カティとパコが出会って速攻でパコパコしてしまうのは、フランス映画らしい。。けれども、些細なことで喧嘩してしまうのも、フランス映画っぽく、パコもカティも相手のことを思いやろうとしないというのは、けん怠期のカップルらしいリアルさかも。終盤まで2人の行動、考えにイライラしてしまうのだけど、これはラストへ向けての落としどころ。家族とは何かというのを改めて考えさせられる。
大人2人のだらしなさにくらべて、リザのしっかりとしたお姉さんぶりがいい。まだ、小学生のリサにとって朝起きたら、お母さんと一緒に見知らぬおっさんがいたら教育上、よろしくないだろうと思うけど、リザもフランスのマドモワゼル。そのくらいのことでは驚かないのが笑える。

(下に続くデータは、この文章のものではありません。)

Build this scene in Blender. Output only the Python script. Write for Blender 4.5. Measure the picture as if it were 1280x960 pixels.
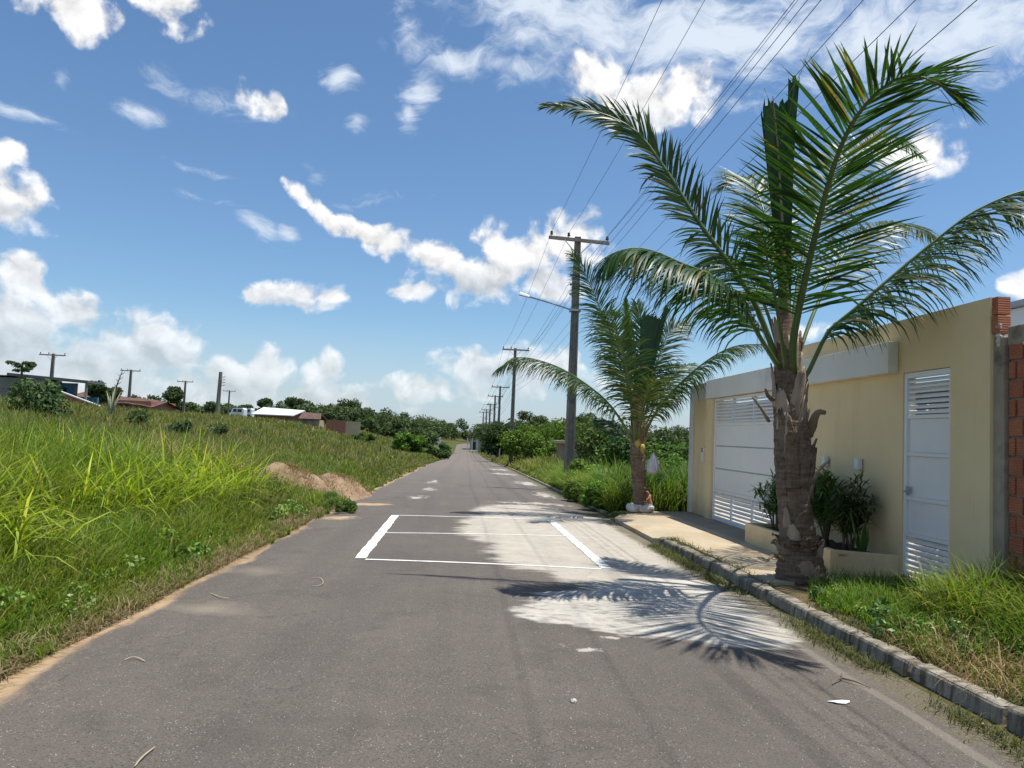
import bpy, bmesh, math, random
import numpy as np
from math import radians as R
random.seed(7); rng = np.random.default_rng(7)
for _o in list(bpy.data.objects): bpy.data.objects.remove(_o)
scene = bpy.context.scene
COL = scene.collection

# ------------------------------------------------------------------ camera
FPX = 960.0; EYE = 1.6
YAW, PITCH, ROLL = R(3.28), R(3.78), R(2.5)
_f = np.array([math.sin(YAW)*math.cos(PITCH), math.cos(YAW)*math.cos(PITCH), math.sin(PITCH)])
_r0 = np.array([math.cos(YAW), -math.sin(YAW), 0.0]); _u0 = np.cross(_r0, _f)
_r = _r0*math.cos(ROLL)+_u0*math.sin(ROLL); _u = -_r0*math.sin(ROLL)+_u0*math.cos(ROLL)
cam_d = bpy.data.cameras.new('camera'); cam = bpy.data.objects.new('camera', cam_d); COL.objects.link(cam)
cam_d.sensor_width = 36; cam_d.lens = 36*FPX/1280; cam_d.clip_start = .05; cam_d.clip_end = 5000
from mathutils import Matrix, Vector
cam.matrix_world = Matrix(((_r[0], _u[0], -_f[0], 0), (_r[1], _u[1], -_f[1], 0), (_r[2], _u[2], -_f[2], EYE), (0, 0, 0, 1)))
scene.camera = cam
def ray(px, py):
    d = (px-640)*_r/FPX-(py-480)*_u/FPX+_f
    return d/np.linalg.norm(d)
def at(px, py, Y):                       # world point at distance Y along the road that is seen there
    d = ray(px, py); return np.array([0, 0, EYE])+d*(Y/d[1])

# ------------------------------------------------------------------ exposure, sun
scene.view_settings.view_transform = 'Standard'; scene.view_settings.look = 'None'
scene.view_settings.gamma = 1; scene.view_settings.use_curve_mapping = False
scene.view_settings.exposure = 0.50
SUN = np.array([0.27, -0.03, 1.0]); SUN /= np.linalg.norm(SUN)
sd = bpy.data.lights.new('sun', 'SUN'); sd.energy = 4.4; sd.angle = R(0.53); sd.color = (1.0, .955, .88)
so = bpy.data.objects.new('sun', sd); COL.objects.link(so)
so.rotation_euler = Vector(SUN).to_track_quat('Z', 'Y').to_euler()

# ------------------------------------------------------------------ node helpers
class NT:
    def __init__(s, tree): s.t = tree; s.n = tree.nodes; s.l = tree.links
    def new(s, typ, **kw):
        n = s.n.new(typ)
        for k, v in kw.items():
            if k.startswith('_'): setattr(n, k[1:], v)
        return n
    def link(s, a, b): s.l.new(a, b)
    def _set(s, sock, v):
        if isinstance(v, bpy.types.NodeSocket): s.l.new(v, sock)
        elif v is not None: sock.default_value = v
    def math(s, op, a, b=None, c=None, clamp=False):
        n = s.n.new('ShaderNodeMath'); n.operation = op; n.use_clamp = clamp
        s._set(n.inputs[0], a); s._set(n.inputs[1], b); s._set(n.inputs[2], c); return n.outputs[0]
    def vmath(s, op, a, b=None):
        n = s.n.new('ShaderNodeVectorMath'); n.operation = op
        s._set(n.inputs[0], a)
        if b is not None: s._set(n.inputs[1], b)
        return n.outputs['Value'] if op in ('LENGTH', 'DOT_PRODUCT') else n.outputs[0]
    def noise(s, vec, scale, detail=4, rough=.55, out='Fac', dist=0.0):
        n = s.n.new('ShaderNodeTexNoise'); s._set(n.inputs['Vector'], vec)
        n.inputs['Scale'].default_value = scale; n.inputs['Detail'].default_value = detail
        n.inputs['Roughness'].default_value = rough; n.inputs['Distortion'].default_value = dist
        return n.outputs[out]
    def mapr(s, v, a, b, c=0., d=1., smooth=False):
        n = s.n.new('ShaderNodeMapRange'); n.interpolation_type = 'SMOOTHSTEP' if smooth else 'LINEAR'
        s._set(n.inputs[0], v)
        for i, q in enumerate((a, b, c, d)): n.inputs[1+i].default_value = q
        return n.outputs[0]
    def mix(s, fac, a, b, blend='MIX'):
        n = s.n.new('ShaderNodeMix'); n.data_type = 'RGBA'; n.blend_type = blend
        s._set(n.inputs[0], fac)
        for i, q in ((6, a), (7, b)):
            if isinstance(q, tuple) and len(q) == 3: q = q+(1,)
            s._set(n.inputs[i], q)
        return n.outputs[2]
    def mapping(s, vec, loc=(0, 0, 0), rot=(0, 0, 0), scale=(1, 1, 1), typ='POINT'):
        n = s.n.new('ShaderNodeMapping'); n.vector_type = typ; s._set(n.inputs[0], vec)
        n.inputs[1].default_value = loc; n.inputs[2].default_value = rot; n.inputs[3].default_value = scale
        return n.outputs[0]
    def sep(s, v):
        n = s.n.new('ShaderNodeSeparateXYZ'); s._set(n.inputs[0], v); return n.outputs
    def comb(s, x, y, z=0.0):
        n = s.n.new('ShaderNodeCombineXYZ')
        for i, q in enumerate((x, y, z)): s._set(n.inputs[i], q)
        return n.outputs[0]
    def blobs(s, vec, lst):
        """largest of many soft ellipses; each (cx, cy, rx, ry, rot_deg, amp)"""
        acc = None
        for (cx, cy, rx, ry, ro, am) in lst:
            vin = vec
            if acc is not None and len(lst) > 8:          # keeps the evaluation sequential, so the shader stack stays small
                n_ = s.n.new('ShaderNodeVectorMath'); n_.operation = 'MULTIPLY_ADD'
                s._set(n_.inputs[0], acc); n_.inputs[1].default_value = (1e-7, 1e-7, 1e-7); s._set(n_.inputs[2], vec); vin = n_.outputs[0]
            m = s.mapping(vin, (cx, cy, 0), (0, 0, R(ro)), (rx, ry, 1), 'TEXTURE')
            d = s.vmath('LENGTH', m)
            v = s.math('MULTIPLY_ADD', d, -am, am)
            acc = v if acc is None else s.math('MAXIMUM', acc, v)
        return s.math('MAXIMUM', acc, 0.0)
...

なによりすごいのがリッキー。何人もの赤ちゃんを使っていると思ったけど、クレジットでみると一人なんだよね。どうやって撮影したんだろう。また、パコが一人でリッキーの面倒をみるときの奮闘ぶり、おむつを替えるのに苦労したり、ほ乳瓶をうまく暖められなかったりというのは、自分の日ごろの行動にそっくりで、思わず応援してしまいました。ちなみにセルジオ・ロペスは「パンズ・ラビリンス」の大尉役であちらでも赤ちゃんと幼い女の子に苦労する役だったな。